Sponsored by Robert Salerno and Margaret Skaggs, and Barbara J. Cooperman
Kiran Desai
Booker Prize-Winning Novelist
Thursday, August 13, 5:00 pm
Join us for an unforgettable conversation with writer Kiran Desai, celebrating her Booker Prize–shortlisted novel, The Loneliness of Sonia and Sunny. A story of two young people navigating the forces that shape their lives—country, class, race, history, and the complicated bonds between generations—the novel is at once a love story, a family saga, and a rich work of ideas. This onstage discussion will explore the creative process behind the book, offering rare insight into the mind of one of our greatest contemporary novelists. Desai is the bestselling author The Inheritance of Loss, which won both the Booker Prize and the National Book Critics Circle Award.

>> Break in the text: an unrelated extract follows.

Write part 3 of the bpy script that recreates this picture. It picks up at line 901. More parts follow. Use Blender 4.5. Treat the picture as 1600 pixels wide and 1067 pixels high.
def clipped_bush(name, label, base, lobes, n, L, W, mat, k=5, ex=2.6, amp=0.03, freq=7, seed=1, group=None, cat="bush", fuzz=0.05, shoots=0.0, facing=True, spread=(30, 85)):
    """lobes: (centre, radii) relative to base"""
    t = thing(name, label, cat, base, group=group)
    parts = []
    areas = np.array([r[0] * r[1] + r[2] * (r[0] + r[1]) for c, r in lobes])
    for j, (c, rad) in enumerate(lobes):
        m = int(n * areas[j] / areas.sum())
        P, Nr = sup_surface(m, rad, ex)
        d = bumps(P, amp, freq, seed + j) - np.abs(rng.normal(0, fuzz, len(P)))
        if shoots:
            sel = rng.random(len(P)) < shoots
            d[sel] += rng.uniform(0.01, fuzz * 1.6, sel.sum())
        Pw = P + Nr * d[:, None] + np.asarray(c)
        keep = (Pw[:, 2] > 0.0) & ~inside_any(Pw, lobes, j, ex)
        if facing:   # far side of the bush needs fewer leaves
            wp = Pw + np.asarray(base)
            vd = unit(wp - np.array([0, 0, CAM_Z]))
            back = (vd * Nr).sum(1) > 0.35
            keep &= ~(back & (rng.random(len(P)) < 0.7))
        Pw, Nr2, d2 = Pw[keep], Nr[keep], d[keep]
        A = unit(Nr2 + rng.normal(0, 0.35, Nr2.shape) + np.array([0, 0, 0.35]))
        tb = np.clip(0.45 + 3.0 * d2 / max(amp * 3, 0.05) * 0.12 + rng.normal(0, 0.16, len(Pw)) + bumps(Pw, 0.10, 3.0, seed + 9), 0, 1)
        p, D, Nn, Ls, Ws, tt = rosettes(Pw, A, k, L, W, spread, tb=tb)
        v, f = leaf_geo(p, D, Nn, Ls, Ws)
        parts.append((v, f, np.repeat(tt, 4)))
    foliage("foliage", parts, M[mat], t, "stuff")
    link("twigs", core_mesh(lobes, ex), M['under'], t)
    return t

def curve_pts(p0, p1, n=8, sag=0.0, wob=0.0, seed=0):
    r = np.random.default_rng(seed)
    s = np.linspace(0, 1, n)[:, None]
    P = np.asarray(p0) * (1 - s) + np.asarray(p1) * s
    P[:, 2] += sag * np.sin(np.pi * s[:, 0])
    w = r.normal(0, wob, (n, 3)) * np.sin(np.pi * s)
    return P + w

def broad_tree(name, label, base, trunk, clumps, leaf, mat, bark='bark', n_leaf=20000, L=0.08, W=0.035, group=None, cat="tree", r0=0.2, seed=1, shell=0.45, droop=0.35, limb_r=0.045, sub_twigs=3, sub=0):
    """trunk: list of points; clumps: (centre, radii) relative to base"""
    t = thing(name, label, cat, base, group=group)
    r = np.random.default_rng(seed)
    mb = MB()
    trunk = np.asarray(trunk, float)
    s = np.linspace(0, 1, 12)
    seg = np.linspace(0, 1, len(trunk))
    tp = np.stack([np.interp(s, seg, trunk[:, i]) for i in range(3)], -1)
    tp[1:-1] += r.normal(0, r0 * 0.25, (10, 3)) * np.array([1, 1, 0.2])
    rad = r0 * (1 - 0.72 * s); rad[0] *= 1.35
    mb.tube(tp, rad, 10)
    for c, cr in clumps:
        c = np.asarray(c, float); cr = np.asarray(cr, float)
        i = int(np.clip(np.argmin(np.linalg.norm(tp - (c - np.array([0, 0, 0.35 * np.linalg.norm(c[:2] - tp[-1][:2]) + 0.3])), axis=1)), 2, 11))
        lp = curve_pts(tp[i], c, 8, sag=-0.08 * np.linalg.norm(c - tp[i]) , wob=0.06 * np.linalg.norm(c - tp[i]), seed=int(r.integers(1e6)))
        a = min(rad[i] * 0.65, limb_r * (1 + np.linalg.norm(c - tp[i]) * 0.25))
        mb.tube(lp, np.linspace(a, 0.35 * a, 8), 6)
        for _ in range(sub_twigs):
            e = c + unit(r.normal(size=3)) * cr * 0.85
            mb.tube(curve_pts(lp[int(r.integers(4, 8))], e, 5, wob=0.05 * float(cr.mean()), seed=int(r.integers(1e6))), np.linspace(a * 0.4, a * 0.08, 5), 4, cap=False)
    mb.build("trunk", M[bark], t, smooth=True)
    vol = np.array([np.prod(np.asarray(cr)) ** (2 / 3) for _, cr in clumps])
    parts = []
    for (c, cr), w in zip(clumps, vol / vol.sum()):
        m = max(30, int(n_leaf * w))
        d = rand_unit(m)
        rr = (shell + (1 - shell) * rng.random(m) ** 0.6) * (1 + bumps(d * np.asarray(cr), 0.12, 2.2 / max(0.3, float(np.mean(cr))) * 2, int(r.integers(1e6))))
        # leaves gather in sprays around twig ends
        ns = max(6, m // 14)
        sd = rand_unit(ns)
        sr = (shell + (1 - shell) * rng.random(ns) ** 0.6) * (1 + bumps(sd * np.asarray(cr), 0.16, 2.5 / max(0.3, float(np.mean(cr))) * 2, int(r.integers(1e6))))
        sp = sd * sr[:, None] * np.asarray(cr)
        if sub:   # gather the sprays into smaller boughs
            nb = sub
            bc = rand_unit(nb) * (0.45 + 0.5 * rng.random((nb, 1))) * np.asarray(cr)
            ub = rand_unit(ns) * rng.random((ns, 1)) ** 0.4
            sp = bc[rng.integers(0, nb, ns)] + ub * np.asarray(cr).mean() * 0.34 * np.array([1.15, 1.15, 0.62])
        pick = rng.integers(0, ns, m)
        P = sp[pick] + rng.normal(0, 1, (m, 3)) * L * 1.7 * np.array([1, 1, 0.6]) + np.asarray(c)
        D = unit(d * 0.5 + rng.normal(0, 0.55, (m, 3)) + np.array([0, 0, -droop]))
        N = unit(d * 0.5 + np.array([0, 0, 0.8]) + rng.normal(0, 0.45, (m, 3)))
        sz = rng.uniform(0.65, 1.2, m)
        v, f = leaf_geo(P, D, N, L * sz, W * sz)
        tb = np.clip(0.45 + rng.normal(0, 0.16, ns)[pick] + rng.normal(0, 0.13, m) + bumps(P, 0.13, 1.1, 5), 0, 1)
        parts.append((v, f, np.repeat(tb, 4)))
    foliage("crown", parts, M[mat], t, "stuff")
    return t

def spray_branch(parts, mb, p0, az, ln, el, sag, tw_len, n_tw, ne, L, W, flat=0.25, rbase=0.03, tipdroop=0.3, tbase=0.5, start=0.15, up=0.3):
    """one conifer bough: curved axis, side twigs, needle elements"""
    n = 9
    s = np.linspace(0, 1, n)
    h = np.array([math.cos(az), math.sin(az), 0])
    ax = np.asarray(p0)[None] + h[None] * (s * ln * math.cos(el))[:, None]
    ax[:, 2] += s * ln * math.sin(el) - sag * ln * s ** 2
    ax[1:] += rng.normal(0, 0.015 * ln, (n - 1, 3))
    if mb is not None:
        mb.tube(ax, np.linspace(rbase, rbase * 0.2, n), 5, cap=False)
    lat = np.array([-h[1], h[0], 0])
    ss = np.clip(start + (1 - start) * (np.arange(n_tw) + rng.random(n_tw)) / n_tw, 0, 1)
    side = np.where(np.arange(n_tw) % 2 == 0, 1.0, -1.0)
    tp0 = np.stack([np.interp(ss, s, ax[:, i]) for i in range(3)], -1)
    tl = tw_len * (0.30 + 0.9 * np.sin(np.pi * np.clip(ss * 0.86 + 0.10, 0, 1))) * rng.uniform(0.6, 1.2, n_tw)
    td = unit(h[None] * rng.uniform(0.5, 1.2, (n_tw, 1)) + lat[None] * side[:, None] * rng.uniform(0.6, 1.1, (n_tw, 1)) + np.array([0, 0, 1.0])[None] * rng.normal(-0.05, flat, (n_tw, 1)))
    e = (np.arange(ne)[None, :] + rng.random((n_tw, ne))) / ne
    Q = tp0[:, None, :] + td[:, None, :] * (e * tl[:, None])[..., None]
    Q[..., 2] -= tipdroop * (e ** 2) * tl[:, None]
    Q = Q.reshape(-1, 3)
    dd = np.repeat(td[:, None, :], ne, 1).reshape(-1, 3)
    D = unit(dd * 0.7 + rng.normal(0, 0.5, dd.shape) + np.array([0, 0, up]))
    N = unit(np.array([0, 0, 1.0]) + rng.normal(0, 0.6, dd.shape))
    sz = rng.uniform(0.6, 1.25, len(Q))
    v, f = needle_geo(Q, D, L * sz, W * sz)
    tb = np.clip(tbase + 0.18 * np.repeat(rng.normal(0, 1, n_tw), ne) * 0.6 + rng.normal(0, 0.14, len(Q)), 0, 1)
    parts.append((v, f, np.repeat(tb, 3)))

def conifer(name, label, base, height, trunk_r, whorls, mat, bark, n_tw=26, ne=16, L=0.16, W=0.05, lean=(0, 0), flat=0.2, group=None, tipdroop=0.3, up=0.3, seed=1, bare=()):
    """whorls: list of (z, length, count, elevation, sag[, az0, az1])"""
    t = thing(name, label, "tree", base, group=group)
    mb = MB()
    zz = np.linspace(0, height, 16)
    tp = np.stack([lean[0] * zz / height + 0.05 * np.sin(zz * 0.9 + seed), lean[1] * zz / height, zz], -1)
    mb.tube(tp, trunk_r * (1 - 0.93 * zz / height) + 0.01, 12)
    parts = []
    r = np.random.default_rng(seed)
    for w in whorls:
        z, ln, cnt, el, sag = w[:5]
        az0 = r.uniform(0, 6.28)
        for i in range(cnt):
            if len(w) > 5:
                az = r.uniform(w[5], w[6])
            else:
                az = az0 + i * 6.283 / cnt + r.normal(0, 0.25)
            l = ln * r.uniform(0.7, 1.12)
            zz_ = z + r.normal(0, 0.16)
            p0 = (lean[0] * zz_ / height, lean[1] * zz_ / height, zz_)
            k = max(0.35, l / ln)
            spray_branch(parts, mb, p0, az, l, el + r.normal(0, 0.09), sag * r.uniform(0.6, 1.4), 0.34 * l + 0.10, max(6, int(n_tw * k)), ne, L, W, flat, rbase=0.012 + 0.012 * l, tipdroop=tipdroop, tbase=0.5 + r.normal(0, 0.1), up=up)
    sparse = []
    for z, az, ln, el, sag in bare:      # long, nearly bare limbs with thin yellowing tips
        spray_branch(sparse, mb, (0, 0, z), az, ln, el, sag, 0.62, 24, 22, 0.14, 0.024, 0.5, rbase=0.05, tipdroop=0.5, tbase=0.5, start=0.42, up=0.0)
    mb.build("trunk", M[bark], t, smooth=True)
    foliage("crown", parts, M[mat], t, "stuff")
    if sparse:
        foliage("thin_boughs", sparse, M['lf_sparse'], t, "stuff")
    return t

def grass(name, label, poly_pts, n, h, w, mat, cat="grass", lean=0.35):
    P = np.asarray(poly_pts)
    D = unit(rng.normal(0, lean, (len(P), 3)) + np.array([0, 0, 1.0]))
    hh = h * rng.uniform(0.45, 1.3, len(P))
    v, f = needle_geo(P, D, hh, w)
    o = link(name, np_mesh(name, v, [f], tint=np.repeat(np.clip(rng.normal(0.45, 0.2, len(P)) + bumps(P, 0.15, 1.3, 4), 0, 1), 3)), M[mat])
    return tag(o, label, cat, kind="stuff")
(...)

Sponsored by Sheila Parekh Blum and Christopher Blum
Lawrence Wright
Pulitzer Prize–Winning Author, Screenwriter, Playwright, and Journalist
Thursday, August 20, 5:00 PM
Since 1992, Lawrence Wright has been a staff writer at The New Yorker, where his work has earned three National Magazine Awards. He is the author of eleven nonfiction books, most notably The Looming Tower: Al-Qaeda and the Road to 9/11, which won the Pulitzer Prize, and Going Clear, a bestselling investigation of Scientology adapted into an Emmy-winning HBO documentary. Wright has written four novels as well as numerous acclaimed plays and one-man shows.
In Conversation is dedicated to the memory of Jane Braus (1925–2025), whose love and support for The Mount’s literary programs spanned nearly three decades. Jane made a generous legacy gift to ensure that our literary offerings continue to grow and thrive.